In many cases, this was because as each new regulation came along, separate and usually manual security controls were implemented. The result was that excessive (and usually redundant) IT effort was required to meet the requirements of these regulations. Clearly, a more sustainable compliance approach is needed.

More recently, enterprises have begun to view and manage their compliance efforts as a unified effort, in which security controls are developed to meet the needs of all regulations. Automation of some key security controls has also reduced the failure rate of these controls, and begun the process of moving the organization to a “continuous compliance” model of compliance. Continuous (or “sustainable”) compliance is an important goal of any large enterprise, because it implies that compliance activities can be integrated into the core of internal business processes, thereby reducing its overall costs and risks. Further, by moving from a regulation-specific compliance approach to a more unified compliance “platform”, enterprises have reduced the level of redundant controls, thereby increasing efficiency and making IT audits less onerous.

To illustrate the type of solutions that can help with this transition, identity management solutions have been instrumental in providing automated security controls to enable the trend towards continuous compliance. Components such as user provisioning have helped companies speed the process of granting access rights and accounts for new users, but possibly more importantly, have provided near-instantaneous removal of access rights for departed (and sometimes disgruntled) employees. And, the ability to generate automated reports of such things as user access rights, when they were granted, and proof that they were removed, has greatly helped with validating the effectiveness of these controls, thereby reducing the expense of IT audits.

Gradually, enterprises have started to develop a coherent compliance strategy across all the relevant regulations. They have generally adopted widely-accepted industry control frameworks, such as CobiT, to ensure that they are using industry best practices for their security controls. They are also rationalizing and automating their critical security controls so that one control could be used for more than one regulation, and are starting to formalize their remediation projects so that their progress and costs can be measured quantitatively. Most companies are in the process of this phase right now.

Ultimately, companies should strive to optimize their compliance activities so that they automate more of their IT controls, as well as automate the continuous monitoring and testing of their controls. Redundant controls testing is not only inefficient, but it leads to “silos” of information as each group tests controls for their own local needs.
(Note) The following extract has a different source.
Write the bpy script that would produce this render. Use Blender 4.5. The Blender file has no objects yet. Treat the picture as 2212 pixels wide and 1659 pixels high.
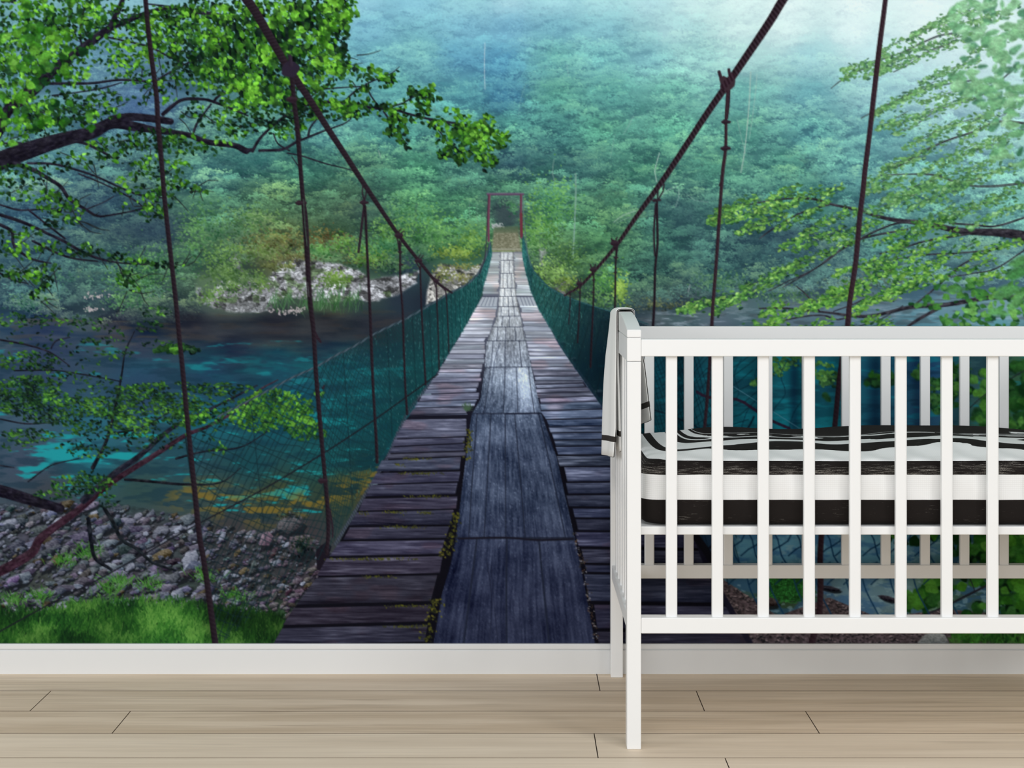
import bpy, bmesh, math
import numpy as np
from mathutils import Vector

scene = bpy.context.scene
C = scene.collection

# ---------------------------------------------------------------- camera (photo 2212 x 1659)
F_PX, VPX, HZ = 3950.0, 1112.0, 540.0          # focal length, vanishing point, horizon in photo pixels
CAM_H, WALL_D = 1.079, 4.668                   # eye height, distance to the wall
cam = bpy.data.cameras.new('camera')
cam.sensor_width = 36.0
cam.lens = F_PX / 2212 * 36
cam.shift_x = (1106 - VPX) / 2212
cam.shift_y = (HZ - 829.5) / 2212
cam_o = bpy.data.objects.new('camera', cam)
C.objects.link(cam_o)
cam_o.location = (0, -WALL_D, CAM_H)
cam_o.rotation_euler = (math.radians(90), 0, 0)
scene.camera = cam_o

# ---------------------------------------------------------------- light: soft daylight room, window to the front right
world = bpy.data.worlds.new('daylight')
scene.world = world
world.use_nodes = True
bgn = world.node_tree.nodes['Background']
bgn.inputs[0].default_value = (.965, 1.0, 1.035, 1)
bgn.inputs[1].default_value = 0.50


def area(name, loc, aim, size, power, col=(1, 1, 1)):
    d = bpy.data.lights.new(name, 'AREA')
    d.shape = 'RECTANGLE'
    d.size, d.size_y = size
    d.energy = power
    d.color = col
    o = bpy.data.objects.new(name, d)
    C.objects.link(o)
    o.location = loc
    o.rotation_euler = (Vector(aim) - Vector(loc)).to_track_quat('-Z', 'Y').to_euler()
    return o


area('window_light', (4.6, -6.2, 2.9), (0.6, -0.3, 0.5), (1.6, 1.5), 135, (1.0, 1.0, 1.0))
area('front_light', (-2.9, -7.2, 1.75), (0.3, 0, 0.6), (5.0, 2.6), 122, (.99, 1.0, 1.012))
area('left_fill_light', (-4.8, -3.0, 1.9), (0.2, -0.3, 0.7), (1.8, 1.8), 108, (.98, 1.0, 1.02))  # unseen fill added on the left to lift the towel and shaded wall
area('overhead_fill_light', (0.9, -4.4, 3.3), (0.9, -3.4, 0), (4.0, 2.4), 138, (.99, 1.0, 1.01))  # overhead fill added out of view to brighten the floor

vs = scene.view_settings
vs.view_transform = 'Standard'
vs.look = 'None'
vs.gamma = 1.0
vs.use_curve_mapping = False
vs.exposure = -0.52
MURAL_GAIN = 1.05

# ---------------------------------------------------------------- helpers
def px(x, y, d):
    """photo pixel at depth d from the eye -> world"""
    return Vector(((x - VPX) * d / F_PX, d - WALL_D, CAM_H - (y - HZ) * d / F_PX))


def tag(o, label=None, cat=None, group=None, kind=None):
    for k, v in (('label', label), ('category', cat), ('group', group), ('kind', kind)):
        if v:
            o[k] = v
    return o


def empty(name, loc=(0, 0, 0)):
    o = bpy.data.objects.new(name, None)
    C.objects.link(o)
    o.location = loc
    o.empty_display_size = 0.1
    return o


def obj(name, bm, m, parent=None, smooth=False):
    me = bpy.data.meshes.new(name)
    bm.normal_update()
    bm.to_mesh(me)
    bm.free()
    me.materials.append(m)
    if smooth:
        for p in me.polygons:
            p.use_smooth = True
    o = bpy.data.objects.new(name, me)
    C.objects.link(o)
    if parent:
        o.parent = parent
    return o


def add_box(bm, lo, hi, bev=0.0, seg=2):
    r = bmesh.ops.create_cube(bm, size=1.0)
    for v in r['verts']:
        v.co = Vector([lo[i] + (v.co[i] + .5) * (hi[i] - lo[i]) for i in range(3)])
    if bev:
        es = list({e for v in r['verts'] for e in v.link_edges})
        bmesh.ops.bevel(bm, geom=es, offset=bev, segments=seg, profile=.5, affect='EDGES')


def box_obj(name, lo, hi, m, parent=None, bev=.0015):
    bm = bmesh.new()
    add_box(bm, lo, hi, bev)
    return obj(name, bm, m, parent)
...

Since there is usually no central repository of information about the status of IT controls and the risks they pose, control failures can lead to risks that are unknown to some stakeholders in the process.

In addition, organizations need to have a centralized, unified view of IT risk across the whole environment, to eliminate risk and compliance silos that contain redundant information about risks and controls. The result of this phase will be better and more timely decision-making because the current state of all risks and controls is easily available. This will lead to a truly integrated approach to the governance of risk and compliance.

The “Optimize” phase of this evolution is emerging now, and will involve a move from compliance management to the broader view of governance, risk, and compliance (GRC). This phase will continue the trend towards greater automation of security controls and their testing, resulting in increased efficiencies and more effective compliance efforts. But, the more important change will involve how IT risks, specifically security risks, are analyzed, managed, and remediated.  By centralizing all information relating to the status and mapping between IT risks and controls, security and compliance executives can gain a unified view of their risk profile, across all of IT. Through the use of GRC dashboards that provide visual risk heat maps, trend analysis, and overall compliance status, executives can make significantly better decisions because they have much higher quality information on which to base them.

These trends effect organizations of all sizes. Some smaller ones, though, or ones with fewer compliance challenges, may decide to migrate only partly through these maturity levels. Still, most companies will find that the increased complexity of compliance will dictate a strong need to increase efficiency through the increased automation of their security controls, and to improve overall oversight through a centralized and comprehensive approach to IT governance.

Compliance is not going away, and the burden is more likely to grow rather than shrink. Security and compliance executives need to make their compliance initiatives a driver of increased business effectiveness and efficiency, rather than a continuing source of expense and frustration.